Jack dorsey urges tax exemption for daily bitcoin use as block expands crypto payments

Jack Dorsey, founder of fintech company Block and former CEO of Twitter, has reignited the call for U.S. lawmakers to grant tax exemptions for everyday Bitcoin transactions. His appeal comes as Block unveils new features allowing small businesses to accept Bitcoin more seamlessly through its Square point-of-sale system, including a crypto-integrated wallet.

Dorsey emphasized the need for a “de minimis” exemption, which would relieve users from having to report capital gains on minor Bitcoin payments — such as buying a cup of coffee or paying for groceries. Under current regulations, every time someone uses Bitcoin for a transaction, even a small one, it’s considered a taxable event by the IRS, potentially triggering capital gains reporting requirements.

In a public statement, Dorsey said, “We need a de minimis tax exemption for everyday bitcoin transactions,” highlighting how the lack of such a policy hinders Bitcoin’s usability as a daily payment tool.

Senator Cynthia Lummis (R-WY), a long-time cryptocurrency advocate, responded positively to Dorsey’s comments, affirming that she is actively working on legislation to address the issue. “Working on it. If this is of interest to you, please tell your Senators/House member!” she wrote, encouraging citizens to push for legislative action.

This is not the first time the issue of tax relief for crypto transactions has been raised. A previous attempt to include such provisions in a larger legislative package failed to gain traction before the deadline, despite bipartisan interest. Lawmakers supportive of digital assets ran out of time to attach the necessary tax reforms to a broader reconciliation bill.

The proposed exemption would function similarly to how foreign currency transactions are treated in the U.S. Currently, small gains from currency conversions below a certain threshold — typically $200 — do not have to be reported. Advocates argue that a similar rule should apply to crypto, particularly as its use in retail and small business contexts continues to grow.

Block’s move to expand Bitcoin functionality within its Square system adds urgency to the discussion. The company’s new tools are designed to simplify crypto payments for small merchants, making Bitcoin a more practical alternative to traditional payment methods. This aligns with Dorsey’s long-held vision of decentralized, censorship-resistant financial systems.

The lack of tax clarity, however, remains a major barrier to mainstream adoption. Many users are deterred by the complexity and potential liabilities associated with using Bitcoin in everyday life. A de minimis exemption could dramatically reduce the friction in using cryptocurrencies for microtransactions, making them more viable for daily commerce.

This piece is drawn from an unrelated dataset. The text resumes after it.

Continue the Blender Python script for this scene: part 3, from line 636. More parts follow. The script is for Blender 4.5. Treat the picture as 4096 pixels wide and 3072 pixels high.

In addition to Lummis, several other members of Congress have shown growing interest in modernizing tax laws around digital assets. Proposed bills like the Virtual Currency Tax Fairness Act have attempted to introduce a tax exemption for transactions under $200. However, progress has been slow due to broader regulatory uncertainty and competing political priorities.

If passed, such legislation could have significant implications for the cryptocurrency ecosystem in the U.S., potentially unlocking a new wave of adoption. Merchants would be more inclined to accept Bitcoin if tax reporting was simplified, and consumers would be more likely to spend their digital assets without fearing tax consequences.

Beyond the legislative front, the push for better crypto tax policies reflects a broader shift in the perception of Bitcoin — from a speculative investment to a functional medium of exchange. As infrastructure improves and regulatory clarity increases, Bitcoin’s role in everyday commerce is likely to expand.

The Internal Revenue Service has yet to update its guidance on the matter, despite increasing pressure from both the crypto industry and lawmakers. Current guidance treats all crypto transactions as property exchanges, requiring users to calculate and report gains or losses on each transaction.

Industry leaders argue that this approach is unsustainable as digital currencies become more embedded in mainstream financial systems. The additional administrative burden not only discourages adoption but also overloads taxpayers with complex filing requirements.

The conversation around tax reform is also tied to the broader movement for financial inclusion. Supporters of Bitcoin-based payments often cite its potential to serve underbanked populations, both in the U.S. and globally. Simplifying the tax framework could help unlock these benefits by making digital currencies more accessible to everyday users.

In the meantime, companies like Block are forging ahead with new solutions that bridge the gap between traditional finance and decentralized systems. Their expanded Bitcoin payment solutions could serve as a proving ground for how crypto can function in real-world commerce — provided that regulatory hurdles like taxation are addressed.

As the debate continues, the coming months will be crucial for determining the future of crypto payments in the U.S. With high-profile figures like Dorsey and Lummis leading the charge, and growing bipartisan interest in regulatory reform, the momentum for change appears to be building. Whether Congress will act swiftly enough to meet the needs of a rapidly evolving financial landscape, however, remains to be seen.